Tuesday 2 February 2016

Why Would a Sane Adult Bother with Church?



I grew up in church. I was seven days old the first time I went and attended every Sunday, usually more than once, from that point on. It didn’t take all that much thought. Sunday equals church. And I loved it.

Then life changed, as it does. Among other things, I moved a fair distance away from the church I’d always attended and had kids who always seemed to choose the weekends to get sick. Someone challenged me on why it was so important to me to be there each week and I had no good answer. “Because it’s what you do on Sundays” didn’t seem like a good enough reason. I kept going, both to the church I’d grown up in and one a lot closer to home, but I also kept wondering why. I still loved church and still desperately wanted to be there each week. I just didn’t know why.

Christmas is always a busy time of year and this past one was particularly so. Between Christmas itself, holidays, sickness and family visiting from various parts of Australia, Sundays just seemed to keep passing me by. For three months. Three months of 10am Sunday going by, thinking of the fact that church was happening, and I wasn’t there.

I finally got back to church a fortnight ago after three very long months away. You should have seen how giddy I was with excitement getting ready. I couldn’t believe I was actually going to church! I don’t think I stopped grinning the entire service.

It wasn’t as if I hadn’t spent time with God in all that time, or listened to worship music or anything like that. I’d even heard some sermons. But there was something so exciting about actually being there in the building.

The excitement wasn’t even about meeting God there. He’d been with me, close by me, that whole time I’d been away. The excitement was purely about the people. Spending time with other Christians. The very visible reminder that in this crazy Christian life, I’m not alone.

I can ‘do’ the Christian life – spend time with God, find my worth and encouragement in him, grow in my relationship with him, read book after book…  With the amount of great teaching books available, the internet and its millions of podcasts, sermons and worship sessions and even full church services streamed online, it’d be easy to never have to go to a physical church again. I could do it, as I’m sure many people do. I certainly wouldn’t turn away from God. But I’d be lonely.

The truth is, I need the encouragement of others. I need that reminder that I’m not alone.

That girl struggling like me to understand why God doesn’t answer our deepest heart prayers.

The admission of a guy who, like me, still wants to be in control despite constantly trying to give it over to God.

The kids crying beside me and their parents doing the best they can parenting them, all the while wondering if anything they do or say will ever be enough.

One woman crying as her heart breaks in prayer; another whose smile beneath closed eyes makes me wonder what words of approval and love God is whispering to her heart.

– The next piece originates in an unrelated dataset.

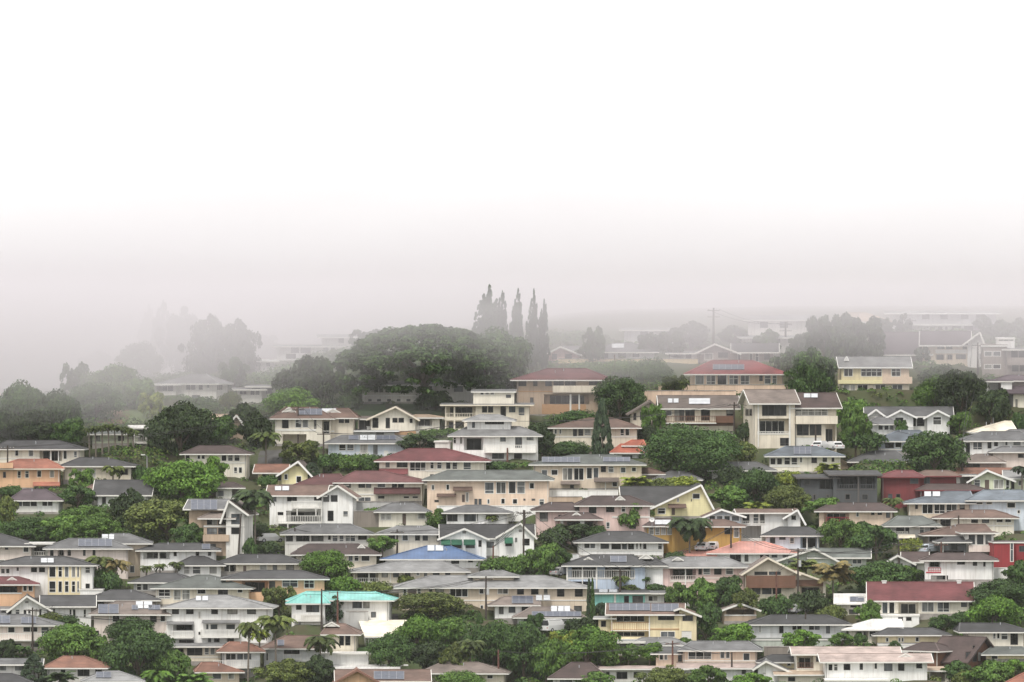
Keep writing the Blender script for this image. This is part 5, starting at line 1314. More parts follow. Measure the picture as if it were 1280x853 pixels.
T('round', 'A2', 945, 530, 650, 92, 'mid', 'mid-green tree directly right of the glowing yellow-green one')
T('round', 'A2', 670, 610, 770, 112, 'deep', 'dark green tree below the pale lean-to roof')
T('round', 'A2', 850, 650, 780, 100, 'dark', 'dark tree below the glowing yellow-green tree')
T('palm', 'A2', 1072, 605, 745, 82, 'palm', 'dark palm above the cream grey-brown roofed house at the bottom', base=810)
T('loose', 'A2', 985, 660, 800, 75, 'olive', 'reedy olive tree left of the dark palm at the bottom')
T('round', 'A2', 1190, 560, 760, 120, 'deep', 'massive dark green tree above the bottom edge, left of the tangled yellow-tipped tree')
T('loose', 'A2', 140, 745, 870, 140, 'olive', 'olive-dark tree mass at the bottom under the lilac-grey brown-roofed house', base=880)
T('round', 'A2', 300, 720, 870, 90, 'dark', 'dark tree right of the olive-dark mass at the bottom', base=880)
T('bush', 'A2', 1015, 800, 870, 120, 'mid', 'green bush line at the bottom before the cream grey-brown roofed house', base=875)
T('cone', 'A2', 1118, 505, 560, 18, 'deep', 'little dark conifer beside the long beige house', base=565)
T('bush', 'A2', 60, 150, 205, 60, 'dark', 'dark hedge by the white stilted house carport')
T('bush', 'A2', 1230, 230, 305, 95, 'mid', 'green bank below the right end of the awninged white house')
T('bush', 'A2', 905, 30, 80, 50, 'deep', 'rounded bush between the curtained cream house and the low grey-roofed white house')
T('palm', 'A2', 1180, 0, 60, 40, 'olive', 'small palm before the low grey-roofed white house', base=75)
# right centre
T('bush', 'A3', 215, 80, 165, 75, 'dark', 'dark shrub on the slope right of the awninged white house, upper left')
T('round', 'A3', 160, 160, 305, 90, 'mid', 'mid-green tree on the slope left of the pale blue house')
T('round', 'A3', 235, 180, 300, 60, 'deep', 'dark tree touching the pale blue house from the left')
T('bush', 'A3', 40, 220, 310, 70, 'mid', 'leafy bank above the long beige house roof')
T('cone', 'A3', 386, 338, 545, 15, 'blue', 'thin dark cypress beside the long beige house, left of the pair', base=560)
T('cone', 'A3', 402, 335, 545, 14, 'deep', 'thin dark cypress beside the long beige house, right of the pair', base=560)
T('bush', 'A3', 445, 455, 520, 38, 'blue', 'rounded shrub beside the thin cypress pair under the turquoise house')
T('palm', 'A3', 545, 308, 375, 48, 'palm', 'little palm before the columned blue balcony', base=400)
T('palm', 'A3', 668, 315, 360, 26, 'deep', 'tiny palm left of the pink house', base=380)
T('palm', 'A3', 888, -5, 160, 115, 'dark', 'large dark palm in front of the mustard yellow house', base=222)
T('bush', 'A3', 590, 365, 400, 50, 'palm', 'palm-like shrub on the turquoise house roofline')
T('bush', 'A3', 720, 360, 400, 50, 'deep', 'dark shrub at the foot of the pink house, left corner')
T('round', 'A3', 830, 355, 480, 60, 'mid', 'leafy tree between the pink house and the turquoise house')
T('round', 'A3', 940, 335, 500, 85, 'mid', 'bushy tree under the pink house, right of its middle')
T('round', 'A3', 1060, 325, 480, 95, 'deep', 'dark bushy tree under the right end of the pink house')
T('round', 'A3', 970, 450, 600, 66, 'deep', 'dark tree left of the open pavilion')
T('loose', 'A3', 1165, 385, 480, 62, 'olive', 'thin half-bare tree reaching over the open pavilion', base=550)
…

The ninety-year-old man who’s been faithfully following God three times longer than I’ve been alive and whose prayers and excitement about heaven leave me awestruck.

The mums up the back feeding their babies and trying so hard to keep little ones occupied that they haven’t heard a word of the sermon. But they’ve been together.

Hearing story after story of lives changed and struggles overcome and knowing that if God could do that in that particular person, he could do the same in me.  

I need church. Not for my relationship with God, but for me. For my own faith and encouragement. To remind me that in this upside-down Christian life – where servanthood is valued above prestige and faith so often defies human logic – I’m not alone. I love standing alongside all these people and worshiping God together. It feels like a glimpse into heaven. I appreciate the sermons, but it’s the people I cherish, even if I don’t even know all their names. God does, and that's all that matters. 

I know a lot of people who don’t believe church is important – both Christians and non-Christians. They claim it’s full of hypocrites and idiots and people they don’t agree with. Crying kids and bad music distract them. That lady’s too over-the-top-welcoming to be real (and therefore must be faking it). They learn better on their own. The pastor doesn’t know what he’s talking about… And the list goes on.

Maybe I’ve wondered on occasion, when faced with hurtful people or when I spent the entire time outside with my own crying child whether it really was.

It is.

Why? Because I’m as broken and messed up as they are, and it’s the encouragement of knowing I’m not alone that makes all the difference.

Churches aren’t perfect. They never will be. There will always be something, or someone, you don’t agree with. But whether it’s a congregation of ten people or a thousand, held in a backyard or a cathedral, has a band leading the music, a lone guitar or people singing badly along with a cd, we need church because we need each other.

Extrovert or introvert, we were never meant to do life alone.